Top that, adult Lollapalooza.

The Blisters take to the stage at 4pm-ish, to a crowd of about 200 fans, a mix of tattooed adults and bored-looking kids. As they roar through their first song, a plane pulling a banner flies a little too close to the stage. The ad is for Trojan condoms, with the wincingly-inappropriate message "Can't Wait To Get It On!"

The Blisters' second song is "The Police," which I like to think they're playing because I begged them to. (Probably not, though.) Sadly, Henry opts against dropping the f-bomb and instead sings "Mess with the police." He does, however, still sing the lyrics "For every baby crying/ There's a dying amputee," so hopefully a few young minds are corrupted anyway.

Near the end of their set, Henry mentions to the crowd that this is their final gig before losing two members to college. "But we'll be back," he says, "to hopefully make more music." At least to my ears, it doesn't sound especially convincing. Maybe it's because he's in rock star mode and trying to seem coolly indifferent. Or maybe he knows that his band is going into the "long distance" part of their relationship, which is when relationships usually die.

I've been to college. It was a long time ago, but I remember it. College changes you. It's a new world, and for most of us, it's a chance to start fresh. You make new friends, date new people, reinvent yourself. Even the "good" kids from high school will take a hit off the proverbial gigantic bong with wizard stickers on the side. (Sometimes that gigantic bong is literal.) It's just what happens. You might even meet a bassist with a mustache and a Misfits t-shirt who's like "You wanna come over and jam sometime?"

The Blisters' second-to-last song at Lollapalooza is a cover of "The Weight." It's pretty amazing.

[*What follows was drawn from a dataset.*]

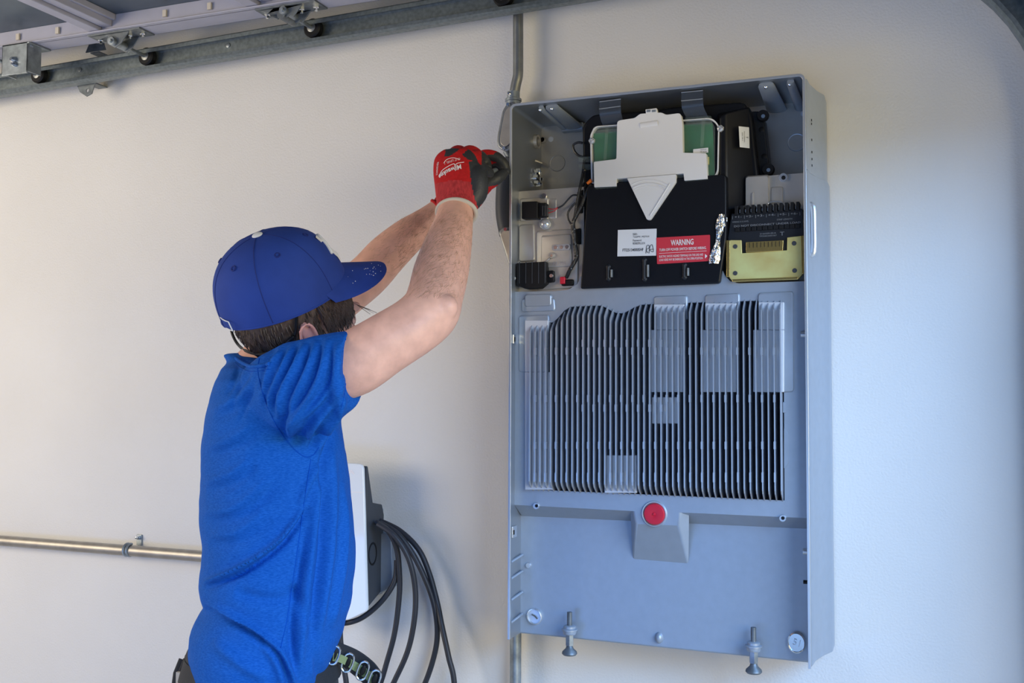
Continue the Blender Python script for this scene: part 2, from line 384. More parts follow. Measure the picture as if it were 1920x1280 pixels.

And for some of us -- I can't speak for the entire audience -- it's hard not to think, 'Didn't Jeff Tweedy sing this exact song last night in Irvine, California with Bob Dylan and that guy from My Morning Jacket?' If you've been following the Americanarama Festival Of Music or have access to YouTube, you'll see that I'm right. Which is either some mind-blowing synchronicity, or somebody in the Blisters also has access to YouTube.

All four Blisters take turns singing lead. Spencer does the verse about Crazy Chester's dog, and it's pretty fucking awesome. His voice is confident. And eerily familiar. Close your eyes and that could be a young Jeff Tweedy up there. The song ends and a woman with a neck tattoo sitting in front of me turns to her friend and says, "Jesus Christ, I just had a Julian Lennon moment."

This may very well have been the Blisters' Last Waltz, but hearing Spencer sing with the authority of somebody who's spent the day drinking whiskey and smoking cigarettes (which, to the best of my knowledge, he didn't), you know it's all going to work out somehow. The Blisters may be back to "hopefully make more music," as Henry optimistically predicted. Or it may be the thing that Spencer Tweedy did before he went on to do the thing that everybody knows him for in another ten years.